▶ **Goal**
Please give the listing again, word for word, with nothing left out.

▶ **Records to process**
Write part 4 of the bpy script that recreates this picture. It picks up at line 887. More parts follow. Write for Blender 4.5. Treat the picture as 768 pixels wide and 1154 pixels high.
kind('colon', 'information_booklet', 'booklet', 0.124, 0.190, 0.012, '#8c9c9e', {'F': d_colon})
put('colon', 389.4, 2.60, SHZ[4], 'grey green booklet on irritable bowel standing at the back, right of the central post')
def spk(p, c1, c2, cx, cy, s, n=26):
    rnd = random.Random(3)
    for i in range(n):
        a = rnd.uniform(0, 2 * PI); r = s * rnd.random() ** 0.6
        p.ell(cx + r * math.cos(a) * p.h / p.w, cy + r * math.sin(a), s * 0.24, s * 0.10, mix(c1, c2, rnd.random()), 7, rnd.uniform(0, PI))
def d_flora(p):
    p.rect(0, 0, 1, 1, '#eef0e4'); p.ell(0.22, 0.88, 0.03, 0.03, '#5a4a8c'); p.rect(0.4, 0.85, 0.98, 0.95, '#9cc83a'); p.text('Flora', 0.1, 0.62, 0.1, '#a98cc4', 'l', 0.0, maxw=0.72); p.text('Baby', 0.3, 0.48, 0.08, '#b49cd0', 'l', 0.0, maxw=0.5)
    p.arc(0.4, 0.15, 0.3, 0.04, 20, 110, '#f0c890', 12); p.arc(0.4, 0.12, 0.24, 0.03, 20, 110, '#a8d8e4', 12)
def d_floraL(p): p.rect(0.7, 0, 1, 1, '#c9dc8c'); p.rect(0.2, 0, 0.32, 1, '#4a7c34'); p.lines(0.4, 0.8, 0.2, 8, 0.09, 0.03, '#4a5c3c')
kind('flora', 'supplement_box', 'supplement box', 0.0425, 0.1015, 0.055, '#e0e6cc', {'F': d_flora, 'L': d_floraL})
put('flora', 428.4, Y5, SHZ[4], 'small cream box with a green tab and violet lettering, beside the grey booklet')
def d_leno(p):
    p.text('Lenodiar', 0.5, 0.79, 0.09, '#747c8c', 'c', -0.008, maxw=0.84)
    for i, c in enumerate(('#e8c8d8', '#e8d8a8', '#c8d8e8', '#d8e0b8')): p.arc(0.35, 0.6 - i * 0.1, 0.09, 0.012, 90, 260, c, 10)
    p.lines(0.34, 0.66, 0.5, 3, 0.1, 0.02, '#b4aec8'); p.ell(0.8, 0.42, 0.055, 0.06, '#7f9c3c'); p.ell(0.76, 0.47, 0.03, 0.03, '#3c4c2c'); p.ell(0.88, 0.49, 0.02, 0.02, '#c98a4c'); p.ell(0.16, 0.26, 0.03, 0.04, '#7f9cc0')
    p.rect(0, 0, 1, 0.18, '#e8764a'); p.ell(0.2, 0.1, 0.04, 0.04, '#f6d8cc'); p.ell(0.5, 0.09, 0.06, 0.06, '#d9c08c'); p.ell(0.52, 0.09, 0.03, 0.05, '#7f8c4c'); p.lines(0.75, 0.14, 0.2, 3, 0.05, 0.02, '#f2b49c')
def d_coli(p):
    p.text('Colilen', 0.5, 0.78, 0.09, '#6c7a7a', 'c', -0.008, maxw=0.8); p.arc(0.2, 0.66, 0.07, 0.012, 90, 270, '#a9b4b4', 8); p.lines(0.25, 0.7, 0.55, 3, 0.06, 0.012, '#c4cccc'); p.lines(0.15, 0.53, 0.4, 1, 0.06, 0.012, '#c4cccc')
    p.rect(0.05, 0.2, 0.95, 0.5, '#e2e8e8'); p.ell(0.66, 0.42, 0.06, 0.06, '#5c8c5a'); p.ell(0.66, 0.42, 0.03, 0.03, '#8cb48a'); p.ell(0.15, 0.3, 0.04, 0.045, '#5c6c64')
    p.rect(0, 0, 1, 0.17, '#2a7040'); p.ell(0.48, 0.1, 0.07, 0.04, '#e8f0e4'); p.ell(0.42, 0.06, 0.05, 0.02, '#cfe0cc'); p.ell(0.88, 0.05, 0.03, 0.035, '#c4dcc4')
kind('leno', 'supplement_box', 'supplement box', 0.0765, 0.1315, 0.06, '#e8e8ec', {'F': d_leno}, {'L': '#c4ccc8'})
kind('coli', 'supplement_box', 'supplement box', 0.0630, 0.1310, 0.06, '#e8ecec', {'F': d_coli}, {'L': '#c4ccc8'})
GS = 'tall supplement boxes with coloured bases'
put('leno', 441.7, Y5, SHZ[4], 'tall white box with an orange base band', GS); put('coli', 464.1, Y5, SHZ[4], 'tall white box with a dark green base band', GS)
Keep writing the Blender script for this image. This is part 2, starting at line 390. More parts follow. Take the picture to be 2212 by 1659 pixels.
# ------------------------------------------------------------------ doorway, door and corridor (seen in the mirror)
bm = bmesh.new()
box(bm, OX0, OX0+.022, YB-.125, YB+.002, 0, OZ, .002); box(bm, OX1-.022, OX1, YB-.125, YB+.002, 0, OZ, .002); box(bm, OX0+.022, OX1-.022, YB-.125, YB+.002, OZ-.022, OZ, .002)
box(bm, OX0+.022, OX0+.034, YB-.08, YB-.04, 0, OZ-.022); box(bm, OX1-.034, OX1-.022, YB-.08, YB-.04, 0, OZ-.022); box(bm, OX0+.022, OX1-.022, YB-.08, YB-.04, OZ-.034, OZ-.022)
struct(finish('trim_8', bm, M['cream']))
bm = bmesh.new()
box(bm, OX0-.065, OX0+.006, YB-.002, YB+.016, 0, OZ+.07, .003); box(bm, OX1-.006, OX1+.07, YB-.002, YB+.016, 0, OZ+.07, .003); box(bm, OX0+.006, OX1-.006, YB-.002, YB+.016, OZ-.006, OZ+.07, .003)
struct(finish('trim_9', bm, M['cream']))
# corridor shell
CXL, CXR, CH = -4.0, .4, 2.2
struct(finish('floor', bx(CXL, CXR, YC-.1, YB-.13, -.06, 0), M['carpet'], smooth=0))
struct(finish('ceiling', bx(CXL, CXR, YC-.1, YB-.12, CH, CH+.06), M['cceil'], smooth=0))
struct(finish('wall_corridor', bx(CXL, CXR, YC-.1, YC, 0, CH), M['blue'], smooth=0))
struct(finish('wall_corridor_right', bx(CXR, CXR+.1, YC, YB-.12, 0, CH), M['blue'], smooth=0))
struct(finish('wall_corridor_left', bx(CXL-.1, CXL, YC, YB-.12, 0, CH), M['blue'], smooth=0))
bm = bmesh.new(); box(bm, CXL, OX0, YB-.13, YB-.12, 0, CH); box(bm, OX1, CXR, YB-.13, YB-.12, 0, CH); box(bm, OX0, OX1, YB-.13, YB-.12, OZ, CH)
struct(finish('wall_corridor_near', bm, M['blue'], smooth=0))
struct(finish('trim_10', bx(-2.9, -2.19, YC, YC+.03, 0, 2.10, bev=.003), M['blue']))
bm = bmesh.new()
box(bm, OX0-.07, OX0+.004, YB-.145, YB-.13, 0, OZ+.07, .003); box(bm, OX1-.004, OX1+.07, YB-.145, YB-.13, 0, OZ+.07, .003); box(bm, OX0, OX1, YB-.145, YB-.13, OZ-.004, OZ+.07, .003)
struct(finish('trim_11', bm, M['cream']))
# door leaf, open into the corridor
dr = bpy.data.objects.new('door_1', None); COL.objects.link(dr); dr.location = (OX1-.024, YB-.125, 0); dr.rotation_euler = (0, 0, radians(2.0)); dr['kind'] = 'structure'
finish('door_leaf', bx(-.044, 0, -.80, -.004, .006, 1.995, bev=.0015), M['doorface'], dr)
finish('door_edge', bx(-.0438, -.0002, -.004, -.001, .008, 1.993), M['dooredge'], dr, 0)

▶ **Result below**
Write part 4 of the bpy script that recreates this picture. It picks up at line 887. More parts follow. Write for Blender 4.5. Treat the picture as 768 pixels wide and 1154 pixels high.
kind('colon', 'information_booklet', 'booklet', 0.124, 0.190, 0.012, '#8c9c9e', {'F': d_colon})
put('colon', 389.4, 2.60, SHZ[4], 'grey green booklet on irritable bowel standing at the back, right of the central post')
def spk(p, c1, c2, cx, cy, s, n=26):
    rnd = random.Random(3)
    for i in range(n):
        a = rnd.uniform(0, 2 * PI); r = s * rnd.random() ** 0.6
        p.ell(cx + r * math.cos(a) * p.h / p.w, cy + r * math.sin(a), s * 0.24, s * 0.10, mix(c1, c2, rnd.random()), 7, rnd.uniform(0, PI))
def d_flora(p):
    p.rect(0, 0, 1, 1, '#eef0e4'); p.ell(0.22, 0.88, 0.03, 0.03, '#5a4a8c'); p.rect(0.4, 0.85, 0.98, 0.95, '#9cc83a'); p.text('Flora', 0.1, 0.62, 0.1, '#a98cc4', 'l', 0.0, maxw=0.72); p.text('Baby', 0.3, 0.48, 0.08, '#b49cd0', 'l', 0.0, maxw=0.5)
    p.arc(0.4, 0.15, 0.3, 0.04, 20, 110, '#f0c890', 12); p.arc(0.4, 0.12, 0.24, 0.03, 20, 110, '#a8d8e4', 12)
def d_floraL(p): p.rect(0.7, 0, 1, 1, '#c9dc8c'); p.rect(0.2, 0, 0.32, 1, '#4a7c34'); p.lines(0.4, 0.8, 0.2, 8, 0.09, 0.03, '#4a5c3c')
kind('flora', 'supplement_box', 'supplement box', 0.0425, 0.1015, 0.055, '#e0e6cc', {'F': d_flora, 'L': d_floraL})
put('flora', 428.4, Y5, SHZ[4], 'small cream box with a green tab and violet lettering, beside the grey booklet')
def d_leno(p):
    p.text('Lenodiar', 0.5, 0.79, 0.09, '#747c8c', 'c', -0.008, maxw=0.84)
    for i, c in enumerate(('#e8c8d8', '#e8d8a8', '#c8d8e8', '#d8e0b8')): p.arc(0.35, 0.6 - i * 0.1, 0.09, 0.012, 90, 260, c, 10)
    p.lines(0.34, 0.66, 0.5, 3, 0.1, 0.02, '#b4aec8'); p.ell(0.8, 0.42, 0.055, 0.06, '#7f9c3c'); p.ell(0.76, 0.47, 0.03, 0.03, '#3c4c2c'); p.ell(0.88, 0.49, 0.02, 0.02, '#c98a4c'); p.ell(0.16, 0.26, 0.03, 0.04, '#7f9cc0')
    p.rect(0, 0, 1, 0.18, '#e8764a'); p.ell(0.2, 0.1, 0.04, 0.04, '#f6d8cc'); p.ell(0.5, 0.09, 0.06, 0.06, '#d9c08c'); p.ell(0.52, 0.09, 0.03, 0.05, '#7f8c4c'); p.lines(0.75, 0.14, 0.2, 3, 0.05, 0.02, '#f2b49c')
def d_coli(p):
    p.text('Colilen', 0.5, 0.78, 0.09, '#6c7a7a', 'c', -0.008, maxw=0.8); p.arc(0.2, 0.66, 0.07, 0.012, 90, 270, '#a9b4b4', 8); p.lines(0.25, 0.7, 0.55, 3, 0.06, 0.012, '#c4cccc'); p.lines(0.15, 0.53, 0.4, 1, 0.06, 0.012, '#c4cccc')
    p.rect(0.05, 0.2, 0.95, 0.5, '#e2e8e8'); p.ell(0.66, 0.42, 0.06, 0.06, '#5c8c5a'); p.ell(0.66, 0.42, 0.03, 0.03, '#8cb48a'); p.ell(0.15, 0.3, 0.04, 0.045, '#5c6c64')
    p.rect(0, 0, 1, 0.17, '#2a7040'); p.ell(0.48, 0.1, 0.07, 0.04, '#e8f0e4'); p.ell(0.42, 0.06, 0.05, 0.02, '#cfe0cc'); p.ell(0.88, 0.05, 0.03, 0.035, '#c4dcc4')
kind('leno', 'supplement_box', 'supplement box', 0.0765, 0.1315, 0.06, '#e8e8ec', {'F': d_leno}, {'L': '#c4ccc8'})
kind('coli', 'supplement_box', 'supplement box', 0.0630, 0.1310, 0.06, '#e8ecec', {'F': d_coli}, {'L': '#c4ccc8'})
GS = 'tall supplement boxes with coloured bases'
put('leno', 441.7, Y5, SHZ[4], 'tall white box with an orange base band', GS); put('coli', 464.1, Y5, SHZ[4], 'tall white box with a dark green base band', GS)
Keep writing the Blender script for this image. This is part 2, starting at line 390. More parts follow. Take the picture to be 2212 by 1659 pixels.
# ------------------------------------------------------------------ doorway, door and corridor (seen in the mirror)
bm = bmesh.new()
box(bm, OX0, OX0+.022, YB-.125, YB+.002, 0, OZ, .002); box(bm, OX1-.022, OX1, YB-.125, YB+.002, 0, OZ, .002); box(bm, OX0+.022, OX1-.022, YB-.125, YB+.002, OZ-.022, OZ, .002)
box(bm, OX0+.022, OX0+.034, YB-.08, YB-.04, 0, OZ-.022); box(bm, OX1-.034, OX1-.022, YB-.08, YB-.04, 0, OZ-.022); box(bm, OX0+.022, OX1-.022, YB-.08, YB-.04, OZ-.034, OZ-.022)
struct(finish('trim_8', bm, M['cream']))
bm = bmesh.new()
box(bm, OX0-.065, OX0+.006, YB-.002, YB+.016, 0, OZ+.07, .003); box(bm, OX1-.006, OX1+.07, YB-.002, YB+.016, 0, OZ+.07, .003); box(bm, OX0+.006, OX1-.006, YB-.002, YB+.016, OZ-.006, OZ+.07, .003)
struct(finish('trim_9', bm, M['cream']))
# corridor shell
CXL, CXR, CH = -4.0, .4, 2.2
struct(finish('floor', bx(CXL, CXR, YC-.1, YB-.13, -.06, 0), M['carpet'], smooth=0))
struct(finish('ceiling', bx(CXL, CXR, YC-.1, YB-.12, CH, CH+.06), M['cceil'], smooth=0))
struct(finish('wall_corridor', bx(CXL, CXR, YC-.1, YC, 0, CH), M['blue'], smooth=0))
struct(finish('wall_corridor_right', bx(CXR, CXR+.1, YC, YB-.12, 0, CH), M['blue'], smooth=0))
struct(finish('wall_corridor_left', bx(CXL-.1, CXL, YC, YB-.12, 0, CH), M['blue'], smooth=0))
bm = bmesh.new(); box(bm, CXL, OX0, YB-.13, YB-.12, 0, CH); box(bm, OX1, CXR, YB-.13, YB-.12, 0, CH); box(bm, OX0, OX1, YB-.13, YB-.12, OZ, CH)
struct(finish('wall_corridor_near', bm, M['blue'], smooth=0))
struct(finish('trim_10', bx(-2.9, -2.19, YC, YC+.03, 0, 2.10, bev=.003), M['blue']))
bm = bmesh.new()
box(bm, OX0-.07, OX0+.004, YB-.145, YB-.13, 0, OZ+.07, .003); box(bm, OX1-.004, OX1+.07, YB-.145, YB-.13, 0, OZ+.07, .003); box(bm, OX0, OX1, YB-.145, YB-.13, OZ-.004, OZ+.07, .003)
struct(finish('trim_11', bm, M['cream']))
# door leaf, open into the corridor
dr = bpy.data.objects.new('door_1', None); COL.objects.link(dr); dr.location = (OX1-.024, YB-.125, 0); dr.rotation_euler = (0, 0, radians(2.0)); dr['kind'] = 'structure'
finish('door_leaf', bx(-.044, 0, -.80, -.004, .006, 1.995, bev=.0015), M['doorface'], dr)
finish('door_edge', bx(-.0438, -.0002, -.004, -.001, .008, 1.993), M['dooredge'], dr, 0)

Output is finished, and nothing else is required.